#### [PROBLEM DETAILS]
Output all lines exactly.

#### [SOURCE EXCERPT]
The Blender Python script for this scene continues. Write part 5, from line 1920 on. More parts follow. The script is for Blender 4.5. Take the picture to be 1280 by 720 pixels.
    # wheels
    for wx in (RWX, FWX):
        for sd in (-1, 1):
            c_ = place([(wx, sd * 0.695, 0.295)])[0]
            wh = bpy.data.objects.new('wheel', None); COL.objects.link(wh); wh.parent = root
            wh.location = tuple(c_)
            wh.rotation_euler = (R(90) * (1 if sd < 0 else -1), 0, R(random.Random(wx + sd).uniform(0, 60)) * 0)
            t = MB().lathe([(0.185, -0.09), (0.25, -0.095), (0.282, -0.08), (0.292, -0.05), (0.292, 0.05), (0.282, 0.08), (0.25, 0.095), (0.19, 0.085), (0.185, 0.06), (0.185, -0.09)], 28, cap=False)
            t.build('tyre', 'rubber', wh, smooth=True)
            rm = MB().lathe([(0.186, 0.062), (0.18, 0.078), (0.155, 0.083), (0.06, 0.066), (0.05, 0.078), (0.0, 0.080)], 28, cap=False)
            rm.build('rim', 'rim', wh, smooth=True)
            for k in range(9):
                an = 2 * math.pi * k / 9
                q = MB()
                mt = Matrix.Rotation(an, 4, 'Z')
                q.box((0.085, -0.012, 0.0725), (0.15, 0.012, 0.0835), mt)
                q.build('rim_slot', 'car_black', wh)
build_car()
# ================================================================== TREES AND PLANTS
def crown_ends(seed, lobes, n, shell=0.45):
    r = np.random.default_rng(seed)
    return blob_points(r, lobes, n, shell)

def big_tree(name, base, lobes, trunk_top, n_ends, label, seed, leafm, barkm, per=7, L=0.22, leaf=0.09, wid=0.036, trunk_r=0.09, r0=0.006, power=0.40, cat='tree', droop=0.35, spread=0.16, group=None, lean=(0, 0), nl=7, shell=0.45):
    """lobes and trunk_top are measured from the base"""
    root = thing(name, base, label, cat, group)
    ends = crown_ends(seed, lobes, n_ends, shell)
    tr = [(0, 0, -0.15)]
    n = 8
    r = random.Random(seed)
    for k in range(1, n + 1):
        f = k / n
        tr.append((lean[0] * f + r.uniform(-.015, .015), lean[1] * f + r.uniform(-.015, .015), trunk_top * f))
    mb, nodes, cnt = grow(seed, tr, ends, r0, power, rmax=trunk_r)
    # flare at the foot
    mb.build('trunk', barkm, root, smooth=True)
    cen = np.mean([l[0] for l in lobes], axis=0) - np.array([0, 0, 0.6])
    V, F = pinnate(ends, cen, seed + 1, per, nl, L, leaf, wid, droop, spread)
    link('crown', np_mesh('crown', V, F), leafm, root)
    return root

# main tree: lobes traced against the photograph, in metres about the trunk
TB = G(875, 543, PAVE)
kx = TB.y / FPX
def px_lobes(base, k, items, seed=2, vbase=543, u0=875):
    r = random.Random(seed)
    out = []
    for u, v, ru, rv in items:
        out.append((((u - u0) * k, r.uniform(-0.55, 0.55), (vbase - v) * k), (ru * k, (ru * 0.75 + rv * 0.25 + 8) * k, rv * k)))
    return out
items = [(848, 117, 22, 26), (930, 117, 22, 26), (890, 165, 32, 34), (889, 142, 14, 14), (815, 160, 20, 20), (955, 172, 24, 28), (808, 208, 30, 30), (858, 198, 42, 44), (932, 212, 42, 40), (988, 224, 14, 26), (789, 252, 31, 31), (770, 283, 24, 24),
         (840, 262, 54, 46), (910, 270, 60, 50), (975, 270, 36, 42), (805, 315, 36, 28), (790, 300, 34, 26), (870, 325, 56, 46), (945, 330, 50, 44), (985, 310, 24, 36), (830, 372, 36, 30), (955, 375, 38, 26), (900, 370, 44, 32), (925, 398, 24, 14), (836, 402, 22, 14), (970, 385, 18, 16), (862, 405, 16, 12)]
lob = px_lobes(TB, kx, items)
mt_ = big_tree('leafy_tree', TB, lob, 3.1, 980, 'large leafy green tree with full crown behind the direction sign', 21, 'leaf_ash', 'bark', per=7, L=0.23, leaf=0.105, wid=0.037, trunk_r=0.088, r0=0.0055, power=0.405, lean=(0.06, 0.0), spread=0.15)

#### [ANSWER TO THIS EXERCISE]
The Blender Python script for this scene continues. Write part 5, from line 1920 on. More parts follow. The script is for Blender 4.5. Take the picture to be 1280 by 720 pixels.
    # wheels
    for wx in (RWX, FWX):
        for sd in (-1, 1):
            c_ = place([(wx, sd * 0.695, 0.295)])[0]
            wh = bpy.data.objects.new('wheel', None); COL.objects.link(wh); wh.parent = root
            wh.location = tuple(c_)
            wh.rotation_euler = (R(90) * (1 if sd < 0 else -1), 0, R(random.Random(wx + sd).uniform(0, 60)) * 0)
            t = MB().lathe([(0.185, -0.09), (0.25, -0.095), (0.282, -0.08), (0.292, -0.05), (0.292, 0.05), (0.282, 0.08), (0.25, 0.095), (0.19, 0.085), (0.185, 0.06), (0.185, -0.09)], 28, cap=False)
            t.build('tyre', 'rubber', wh, smooth=True)
            rm = MB().lathe([(0.186, 0.062), (0.18, 0.078), (0.155, 0.083), (0.06, 0.066), (0.05, 0.078), (0.0, 0.080)], 28, cap=False)
            rm.build('rim', 'rim', wh, smooth=True)
            for k in range(9):
                an = 2 * math.pi * k / 9
                q = MB()
                mt = Matrix.Rotation(an, 4, 'Z')
                q.box((0.085, -0.012, 0.0725), (0.15, 0.012, 0.0835), mt)
                q.build('rim_slot', 'car_black', wh)
build_car()
# ================================================================== TREES AND PLANTS
def crown_ends(seed, lobes, n, shell=0.45):
    r = np.random.default_rng(seed)
    return blob_points(r, lobes, n, shell)

def big_tree(name, base, lobes, trunk_top, n_ends, label, seed, leafm, barkm, per=7, L=0.22, leaf=0.09, wid=0.036, trunk_r=0.09, r0=0.006, power=0.40, cat='tree', droop=0.35, spread=0.16, group=None, lean=(0, 0), nl=7, shell=0.45):
    """lobes and trunk_top are measured from the base"""
    root = thing(name, base, label, cat, group)
    ends = crown_ends(seed, lobes, n_ends, shell)
    tr = [(0, 0, -0.15)]
    n = 8
    r = random.Random(seed)
    for k in range(1, n + 1):
        f = k / n
        tr.append((lean[0] * f + r.uniform(-.015, .015), lean[1] * f + r.uniform(-.015, .015), trunk_top * f))
    mb, nodes, cnt = grow(seed, tr, ends, r0, power, rmax=trunk_r)
    # flare at the foot
    mb.build('trunk', barkm, root, smooth=True)
    cen = np.mean([l[0] for l in lobes], axis=0) - np.array([0, 0, 0.6])
    V, F = pinnate(ends, cen, seed + 1, per, nl, L, leaf, wid, droop, spread)
    link('crown', np_mesh('crown', V, F), leafm, root)
    return root

# main tree: lobes traced against the photograph, in metres about the trunk
TB = G(875, 543, PAVE)
kx = TB.y / FPX
def px_lobes(base, k, items, seed=2, vbase=543, u0=875):
    r = random.Random(seed)
    out = []
    for u, v, ru, rv in items:
        out.append((((u - u0) * k, r.uniform(-0.55, 0.55), (vbase - v) * k), (ru * k, (ru * 0.75 + rv * 0.25 + 8) * k, rv * k)))
    return out
items = [(848, 117, 22, 26), (930, 117, 22, 26), (890, 165, 32, 34), (889, 142, 14, 14), (815, 160, 20, 20), (955, 172, 24, 28), (808, 208, 30, 30), (858, 198, 42, 44), (932, 212, 42, 40), (988, 224, 14, 26), (789, 252, 31, 31), (770, 283, 24, 24),
         (840, 262, 54, 46), (910, 270, 60, 50), (975, 270, 36, 42), (805, 315, 36, 28), (790, 300, 34, 26), (870, 325, 56, 46), (945, 330, 50, 44), (985, 310, 24, 36), (830, 372, 36, 30), (955, 375, 38, 26), (900, 370, 44, 32), (925, 398, 24, 14), (836, 402, 22, 14), (970, 385, 18, 16), (862, 405, 16, 12)]
lob = px_lobes(TB, kx, items)
mt_ = big_tree('leafy_tree', TB, lob, 3.1, 980, 'large leafy green tree with full crown behind the direction sign', 21, 'leaf_ash', 'bark', per=7, L=0.23, leaf=0.105, wid=0.037, trunk_r=0.088, r0=0.0055, power=0.405, lean=(0.06, 0.0), spread=0.15)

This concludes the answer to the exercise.